- _EXTRACTED MATERIAL_
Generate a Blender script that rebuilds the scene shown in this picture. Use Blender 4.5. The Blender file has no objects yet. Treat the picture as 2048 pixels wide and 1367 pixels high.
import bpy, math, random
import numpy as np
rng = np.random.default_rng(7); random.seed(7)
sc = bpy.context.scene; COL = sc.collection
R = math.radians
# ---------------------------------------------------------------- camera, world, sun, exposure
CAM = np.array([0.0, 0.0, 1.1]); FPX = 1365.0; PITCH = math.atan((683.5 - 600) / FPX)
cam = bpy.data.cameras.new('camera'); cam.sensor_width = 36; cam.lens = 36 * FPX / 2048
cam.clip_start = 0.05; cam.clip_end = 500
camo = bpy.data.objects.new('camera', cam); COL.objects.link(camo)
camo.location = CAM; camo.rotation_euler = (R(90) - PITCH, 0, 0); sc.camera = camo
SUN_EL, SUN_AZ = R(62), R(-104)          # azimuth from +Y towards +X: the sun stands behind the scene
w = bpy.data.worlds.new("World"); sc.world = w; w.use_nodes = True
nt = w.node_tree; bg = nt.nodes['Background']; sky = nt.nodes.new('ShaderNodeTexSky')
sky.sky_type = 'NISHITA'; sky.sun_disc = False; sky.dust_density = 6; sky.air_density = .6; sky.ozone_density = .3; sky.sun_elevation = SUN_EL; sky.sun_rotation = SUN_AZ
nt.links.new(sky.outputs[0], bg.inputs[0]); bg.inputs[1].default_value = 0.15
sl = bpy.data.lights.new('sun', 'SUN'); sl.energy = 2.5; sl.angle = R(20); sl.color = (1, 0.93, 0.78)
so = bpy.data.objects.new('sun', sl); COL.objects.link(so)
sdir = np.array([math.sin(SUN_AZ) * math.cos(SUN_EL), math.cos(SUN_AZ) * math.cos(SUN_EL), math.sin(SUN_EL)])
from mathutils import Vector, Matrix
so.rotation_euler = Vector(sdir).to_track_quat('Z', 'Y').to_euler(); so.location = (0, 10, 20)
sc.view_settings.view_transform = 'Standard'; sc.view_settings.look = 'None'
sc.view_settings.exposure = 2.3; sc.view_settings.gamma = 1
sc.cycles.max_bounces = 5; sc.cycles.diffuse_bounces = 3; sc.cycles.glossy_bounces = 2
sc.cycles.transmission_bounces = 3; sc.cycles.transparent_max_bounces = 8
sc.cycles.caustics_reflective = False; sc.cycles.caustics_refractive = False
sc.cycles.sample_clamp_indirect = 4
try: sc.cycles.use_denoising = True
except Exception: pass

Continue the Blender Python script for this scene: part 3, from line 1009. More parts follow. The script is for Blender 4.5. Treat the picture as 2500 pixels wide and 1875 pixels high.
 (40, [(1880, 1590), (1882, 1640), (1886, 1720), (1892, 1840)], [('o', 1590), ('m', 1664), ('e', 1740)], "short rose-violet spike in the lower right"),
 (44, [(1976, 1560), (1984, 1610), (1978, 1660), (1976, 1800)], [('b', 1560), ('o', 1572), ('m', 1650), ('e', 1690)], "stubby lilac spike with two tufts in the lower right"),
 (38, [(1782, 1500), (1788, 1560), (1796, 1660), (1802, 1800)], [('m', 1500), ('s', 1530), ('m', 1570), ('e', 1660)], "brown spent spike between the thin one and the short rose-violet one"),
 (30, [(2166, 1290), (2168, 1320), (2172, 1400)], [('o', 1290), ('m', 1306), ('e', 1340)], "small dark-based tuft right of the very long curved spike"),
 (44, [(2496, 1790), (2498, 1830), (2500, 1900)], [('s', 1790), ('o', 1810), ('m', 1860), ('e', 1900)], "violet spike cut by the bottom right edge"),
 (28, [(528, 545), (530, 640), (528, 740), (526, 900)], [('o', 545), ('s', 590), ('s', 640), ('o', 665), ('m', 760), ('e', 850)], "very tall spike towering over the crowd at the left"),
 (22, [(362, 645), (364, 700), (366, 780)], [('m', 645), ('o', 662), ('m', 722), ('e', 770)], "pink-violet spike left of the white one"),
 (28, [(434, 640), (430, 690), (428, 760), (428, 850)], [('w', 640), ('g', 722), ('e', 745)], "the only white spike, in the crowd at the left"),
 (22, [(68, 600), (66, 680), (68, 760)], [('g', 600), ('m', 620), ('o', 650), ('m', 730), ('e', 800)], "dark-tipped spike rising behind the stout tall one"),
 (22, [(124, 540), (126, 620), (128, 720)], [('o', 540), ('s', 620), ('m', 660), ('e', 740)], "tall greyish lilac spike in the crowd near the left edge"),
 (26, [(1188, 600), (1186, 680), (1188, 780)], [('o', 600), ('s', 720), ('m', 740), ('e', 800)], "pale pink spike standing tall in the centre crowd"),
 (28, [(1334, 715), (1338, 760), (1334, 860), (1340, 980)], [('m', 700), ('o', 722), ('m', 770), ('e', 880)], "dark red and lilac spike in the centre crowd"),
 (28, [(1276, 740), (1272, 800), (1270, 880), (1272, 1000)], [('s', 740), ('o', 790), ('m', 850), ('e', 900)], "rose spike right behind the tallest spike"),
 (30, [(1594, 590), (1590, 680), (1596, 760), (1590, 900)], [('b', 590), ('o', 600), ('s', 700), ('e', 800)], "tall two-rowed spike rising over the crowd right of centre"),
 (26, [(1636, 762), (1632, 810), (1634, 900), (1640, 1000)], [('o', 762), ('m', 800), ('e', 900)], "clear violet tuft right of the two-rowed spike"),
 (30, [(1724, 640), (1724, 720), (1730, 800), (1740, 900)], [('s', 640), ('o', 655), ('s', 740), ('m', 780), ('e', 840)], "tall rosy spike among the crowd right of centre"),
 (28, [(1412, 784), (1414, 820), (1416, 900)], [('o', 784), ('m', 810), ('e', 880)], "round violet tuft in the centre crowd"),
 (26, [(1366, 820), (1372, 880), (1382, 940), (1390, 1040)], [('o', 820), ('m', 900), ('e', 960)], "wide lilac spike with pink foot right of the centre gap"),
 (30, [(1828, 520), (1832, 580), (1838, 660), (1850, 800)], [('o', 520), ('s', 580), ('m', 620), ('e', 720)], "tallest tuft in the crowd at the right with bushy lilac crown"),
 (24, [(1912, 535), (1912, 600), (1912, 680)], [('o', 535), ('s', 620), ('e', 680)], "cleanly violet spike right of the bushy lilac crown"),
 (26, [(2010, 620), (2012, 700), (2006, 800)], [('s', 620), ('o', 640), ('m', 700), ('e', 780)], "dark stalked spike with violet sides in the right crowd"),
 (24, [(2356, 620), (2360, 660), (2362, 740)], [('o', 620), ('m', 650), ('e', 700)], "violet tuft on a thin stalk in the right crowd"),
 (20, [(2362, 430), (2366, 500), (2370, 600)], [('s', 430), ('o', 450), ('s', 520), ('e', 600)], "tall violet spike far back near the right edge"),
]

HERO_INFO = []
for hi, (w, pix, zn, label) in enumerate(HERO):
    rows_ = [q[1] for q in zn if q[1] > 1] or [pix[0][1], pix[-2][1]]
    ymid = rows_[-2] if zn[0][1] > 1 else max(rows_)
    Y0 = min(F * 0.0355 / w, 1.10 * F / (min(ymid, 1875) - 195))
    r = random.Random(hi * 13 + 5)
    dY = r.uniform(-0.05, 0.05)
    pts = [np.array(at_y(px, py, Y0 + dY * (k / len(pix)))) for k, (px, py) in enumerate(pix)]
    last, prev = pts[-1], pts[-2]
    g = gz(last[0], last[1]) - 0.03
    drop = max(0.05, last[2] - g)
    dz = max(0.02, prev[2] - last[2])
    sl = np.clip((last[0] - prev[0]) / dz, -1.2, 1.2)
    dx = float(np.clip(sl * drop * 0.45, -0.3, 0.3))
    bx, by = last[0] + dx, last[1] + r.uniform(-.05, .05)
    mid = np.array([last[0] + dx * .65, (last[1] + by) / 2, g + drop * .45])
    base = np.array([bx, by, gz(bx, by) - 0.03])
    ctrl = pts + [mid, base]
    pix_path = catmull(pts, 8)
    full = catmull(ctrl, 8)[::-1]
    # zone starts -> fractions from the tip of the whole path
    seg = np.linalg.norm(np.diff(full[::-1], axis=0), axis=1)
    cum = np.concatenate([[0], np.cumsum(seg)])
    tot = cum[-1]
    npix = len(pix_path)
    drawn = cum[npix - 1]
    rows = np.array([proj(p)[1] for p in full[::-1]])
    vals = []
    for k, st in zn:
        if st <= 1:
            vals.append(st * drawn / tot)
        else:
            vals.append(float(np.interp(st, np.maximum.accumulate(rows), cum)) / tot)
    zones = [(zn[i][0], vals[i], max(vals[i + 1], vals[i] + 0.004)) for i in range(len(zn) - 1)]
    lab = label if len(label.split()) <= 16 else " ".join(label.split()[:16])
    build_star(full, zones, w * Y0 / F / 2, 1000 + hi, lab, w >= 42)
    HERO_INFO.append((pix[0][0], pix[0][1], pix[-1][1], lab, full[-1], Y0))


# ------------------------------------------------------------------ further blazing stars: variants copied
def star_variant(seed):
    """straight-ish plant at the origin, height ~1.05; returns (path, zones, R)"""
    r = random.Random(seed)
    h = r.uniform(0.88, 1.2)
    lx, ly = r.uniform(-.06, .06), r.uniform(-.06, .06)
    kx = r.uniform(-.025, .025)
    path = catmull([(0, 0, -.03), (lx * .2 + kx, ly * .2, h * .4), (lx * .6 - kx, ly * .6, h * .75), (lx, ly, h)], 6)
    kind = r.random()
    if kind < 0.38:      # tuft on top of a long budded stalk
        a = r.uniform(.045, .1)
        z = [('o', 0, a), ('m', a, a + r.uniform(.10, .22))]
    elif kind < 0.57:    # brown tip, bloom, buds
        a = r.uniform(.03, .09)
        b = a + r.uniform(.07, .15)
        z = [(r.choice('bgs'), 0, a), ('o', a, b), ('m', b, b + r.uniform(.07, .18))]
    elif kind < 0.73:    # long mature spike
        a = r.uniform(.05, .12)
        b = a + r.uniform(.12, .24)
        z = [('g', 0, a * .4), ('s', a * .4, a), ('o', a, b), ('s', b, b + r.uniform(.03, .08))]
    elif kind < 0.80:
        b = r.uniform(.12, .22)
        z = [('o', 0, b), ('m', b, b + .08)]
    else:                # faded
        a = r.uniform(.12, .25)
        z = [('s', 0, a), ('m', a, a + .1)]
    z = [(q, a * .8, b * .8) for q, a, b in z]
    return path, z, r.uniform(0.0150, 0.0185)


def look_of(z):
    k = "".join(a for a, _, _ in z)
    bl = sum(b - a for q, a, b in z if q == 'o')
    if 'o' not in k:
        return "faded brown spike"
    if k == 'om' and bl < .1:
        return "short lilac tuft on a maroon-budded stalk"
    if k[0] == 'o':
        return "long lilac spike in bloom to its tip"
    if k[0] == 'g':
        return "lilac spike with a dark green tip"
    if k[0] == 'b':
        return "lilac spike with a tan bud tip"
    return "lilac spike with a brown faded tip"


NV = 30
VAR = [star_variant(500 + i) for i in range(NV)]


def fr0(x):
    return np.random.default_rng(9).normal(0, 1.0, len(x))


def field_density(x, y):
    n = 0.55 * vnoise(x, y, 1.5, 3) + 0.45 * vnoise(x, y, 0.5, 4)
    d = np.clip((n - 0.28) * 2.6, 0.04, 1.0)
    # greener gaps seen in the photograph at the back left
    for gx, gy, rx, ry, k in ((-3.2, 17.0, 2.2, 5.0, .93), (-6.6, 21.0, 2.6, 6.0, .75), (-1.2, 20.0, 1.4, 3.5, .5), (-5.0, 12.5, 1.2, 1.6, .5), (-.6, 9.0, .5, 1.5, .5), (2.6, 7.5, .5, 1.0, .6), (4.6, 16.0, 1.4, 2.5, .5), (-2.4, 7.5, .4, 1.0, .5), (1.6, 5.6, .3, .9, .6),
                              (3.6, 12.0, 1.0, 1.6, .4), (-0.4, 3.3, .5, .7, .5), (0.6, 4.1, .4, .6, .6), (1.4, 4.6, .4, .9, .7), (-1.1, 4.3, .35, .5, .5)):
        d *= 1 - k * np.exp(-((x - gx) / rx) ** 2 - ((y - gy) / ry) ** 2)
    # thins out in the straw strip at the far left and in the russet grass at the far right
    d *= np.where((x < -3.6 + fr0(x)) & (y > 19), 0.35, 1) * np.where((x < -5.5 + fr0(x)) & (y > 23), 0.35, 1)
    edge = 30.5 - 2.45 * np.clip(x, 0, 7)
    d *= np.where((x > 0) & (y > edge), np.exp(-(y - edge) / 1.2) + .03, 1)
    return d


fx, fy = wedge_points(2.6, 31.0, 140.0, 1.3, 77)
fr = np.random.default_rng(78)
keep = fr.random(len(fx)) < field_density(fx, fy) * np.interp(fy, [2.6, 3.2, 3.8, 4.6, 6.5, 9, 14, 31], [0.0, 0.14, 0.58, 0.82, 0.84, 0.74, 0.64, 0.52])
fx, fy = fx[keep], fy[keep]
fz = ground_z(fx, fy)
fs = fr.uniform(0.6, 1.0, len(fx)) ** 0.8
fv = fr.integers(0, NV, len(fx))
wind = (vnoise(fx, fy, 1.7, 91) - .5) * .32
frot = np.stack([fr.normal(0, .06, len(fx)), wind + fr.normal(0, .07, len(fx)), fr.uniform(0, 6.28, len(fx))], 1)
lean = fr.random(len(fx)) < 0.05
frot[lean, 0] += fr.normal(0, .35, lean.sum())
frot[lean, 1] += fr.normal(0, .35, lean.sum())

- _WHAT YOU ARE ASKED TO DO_
Look through the material above. Copy each line where the word "objects" appears.

- _OUTPUT FOR THIS EXERCISE_
Generate a Blender script that rebuilds the scene shown in this picture. Use Blender 4.5. The Blender file has no objects yet. Treat the picture as 2048 pixels wide and 1367 pixels high.
camo = bpy.data.objects.new('camera', cam); COL.objects.link(camo)
so = bpy.data.objects.new('sun', sl); COL.objects.link(so)